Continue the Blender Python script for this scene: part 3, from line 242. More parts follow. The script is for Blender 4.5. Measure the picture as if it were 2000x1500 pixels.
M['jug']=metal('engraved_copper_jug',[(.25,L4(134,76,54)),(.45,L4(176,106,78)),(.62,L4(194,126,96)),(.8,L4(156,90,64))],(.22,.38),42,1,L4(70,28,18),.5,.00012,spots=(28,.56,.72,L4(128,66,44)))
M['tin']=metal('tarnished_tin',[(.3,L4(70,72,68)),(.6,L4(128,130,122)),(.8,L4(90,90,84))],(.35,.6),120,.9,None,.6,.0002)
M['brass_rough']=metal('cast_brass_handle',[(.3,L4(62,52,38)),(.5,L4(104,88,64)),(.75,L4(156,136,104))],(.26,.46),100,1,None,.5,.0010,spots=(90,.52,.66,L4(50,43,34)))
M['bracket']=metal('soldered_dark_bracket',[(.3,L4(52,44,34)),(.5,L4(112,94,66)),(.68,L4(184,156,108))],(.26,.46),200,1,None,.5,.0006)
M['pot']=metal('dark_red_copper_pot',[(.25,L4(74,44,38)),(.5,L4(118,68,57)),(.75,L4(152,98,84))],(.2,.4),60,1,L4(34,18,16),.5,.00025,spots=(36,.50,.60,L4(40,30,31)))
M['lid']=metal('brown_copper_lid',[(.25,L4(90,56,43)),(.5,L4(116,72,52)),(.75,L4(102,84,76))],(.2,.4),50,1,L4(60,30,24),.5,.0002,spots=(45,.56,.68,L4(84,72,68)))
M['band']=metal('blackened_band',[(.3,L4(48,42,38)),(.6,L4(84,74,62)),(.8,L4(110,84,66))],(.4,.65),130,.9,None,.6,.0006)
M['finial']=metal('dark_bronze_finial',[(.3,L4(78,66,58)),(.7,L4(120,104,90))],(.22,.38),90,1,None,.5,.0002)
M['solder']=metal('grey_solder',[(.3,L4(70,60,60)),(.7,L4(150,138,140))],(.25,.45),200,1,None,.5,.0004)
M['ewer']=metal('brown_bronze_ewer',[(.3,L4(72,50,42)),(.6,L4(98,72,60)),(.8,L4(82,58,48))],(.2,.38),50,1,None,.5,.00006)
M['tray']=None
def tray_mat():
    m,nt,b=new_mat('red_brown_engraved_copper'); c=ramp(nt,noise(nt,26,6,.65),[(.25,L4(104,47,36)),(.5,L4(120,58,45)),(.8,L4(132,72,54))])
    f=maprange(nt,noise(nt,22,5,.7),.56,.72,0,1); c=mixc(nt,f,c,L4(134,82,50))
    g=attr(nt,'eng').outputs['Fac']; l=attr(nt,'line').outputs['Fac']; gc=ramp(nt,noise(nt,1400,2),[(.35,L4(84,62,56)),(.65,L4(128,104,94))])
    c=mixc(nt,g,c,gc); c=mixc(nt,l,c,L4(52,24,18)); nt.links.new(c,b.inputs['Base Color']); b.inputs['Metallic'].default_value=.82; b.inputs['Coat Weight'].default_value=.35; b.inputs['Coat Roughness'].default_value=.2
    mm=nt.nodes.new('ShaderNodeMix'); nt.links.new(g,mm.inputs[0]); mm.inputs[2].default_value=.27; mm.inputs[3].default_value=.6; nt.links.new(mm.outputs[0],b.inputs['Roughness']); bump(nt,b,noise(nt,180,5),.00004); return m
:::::
Reproduce the material precisely, including every line.

*Task response*.
Continue the Blender Python script for this scene: part 3, from line 242. More parts follow. The script is for Blender 4.5. Measure the picture as if it were 2000x1500 pixels.
M['jug']=metal('engraved_copper_jug',[(.25,L4(134,76,54)),(.45,L4(176,106,78)),(.62,L4(194,126,96)),(.8,L4(156,90,64))],(.22,.38),42,1,L4(70,28,18),.5,.00012,spots=(28,.56,.72,L4(128,66,44)))
M['tin']=metal('tarnished_tin',[(.3,L4(70,72,68)),(.6,L4(128,130,122)),(.8,L4(90,90,84))],(.35,.6),120,.9,None,.6,.0002)
M['brass_rough']=metal('cast_brass_handle',[(.3,L4(62,52,38)),(.5,L4(104,88,64)),(.75,L4(156,136,104))],(.26,.46),100,1,None,.5,.0010,spots=(90,.52,.66,L4(50,43,34)))
M['bracket']=metal('soldered_dark_bracket',[(.3,L4(52,44,34)),(.5,L4(112,94,66)),(.68,L4(184,156,108))],(.26,.46),200,1,None,.5,.0006)
M['pot']=metal('dark_red_copper_pot',[(.25,L4(74,44,38)),(.5,L4(118,68,57)),(.75,L4(152,98,84))],(.2,.4),60,1,L4(34,18,16),.5,.00025,spots=(36,.50,.60,L4(40,30,31)))
M['lid']=metal('brown_copper_lid',[(.25,L4(90,56,43)),(.5,L4(116,72,52)),(.75,L4(102,84,76))],(.2,.4),50,1,L4(60,30,24),.5,.0002,spots=(45,.56,.68,L4(84,72,68)))
M['band']=metal('blackened_band',[(.3,L4(48,42,38)),(.6,L4(84,74,62)),(.8,L4(110,84,66))],(.4,.65),130,.9,None,.6,.0006)
M['finial']=metal('dark_bronze_finial',[(.3,L4(78,66,58)),(.7,L4(120,104,90))],(.22,.38),90,1,None,.5,.0002)
M['solder']=metal('grey_solder',[(.3,L4(70,60,60)),(.7,L4(150,138,140))],(.25,.45),200,1,None,.5,.0004)
M['ewer']=metal('brown_bronze_ewer',[(.3,L4(72,50,42)),(.6,L4(98,72,60)),(.8,L4(82,58,48))],(.2,.38),50,1,None,.5,.00006)
M['tray']=None
def tray_mat():
    m,nt,b=new_mat('red_brown_engraved_copper'); c=ramp(nt,noise(nt,26,6,.65),[(.25,L4(104,47,36)),(.5,L4(120,58,45)),(.8,L4(132,72,54))])
    f=maprange(nt,noise(nt,22,5,.7),.56,.72,0,1); c=mixc(nt,f,c,L4(134,82,50))
    g=attr(nt,'eng').outputs['Fac']; l=attr(nt,'line').outputs['Fac']; gc=ramp(nt,noise(nt,1400,2),[(.35,L4(84,62,56)),(.65,L4(128,104,94))])
    c=mixc(nt,g,c,gc); c=mixc(nt,l,c,L4(52,24,18)); nt.links.new(c,b.inputs['Base Color']); b.inputs['Metallic'].default_value=.82; b.inputs['Coat Weight'].default_value=.35; b.inputs['Coat Roughness'].default_value=.2
    mm=nt.nodes.new('ShaderNodeMix'); nt.links.new(g,mm.inputs[0]); mm.inputs[2].default_value=.27; mm.inputs[3].default_value=.6; nt.links.new(mm.outputs[0],b.inputs['Roughness']); bump(nt,b,noise(nt,180,5),.00004); return m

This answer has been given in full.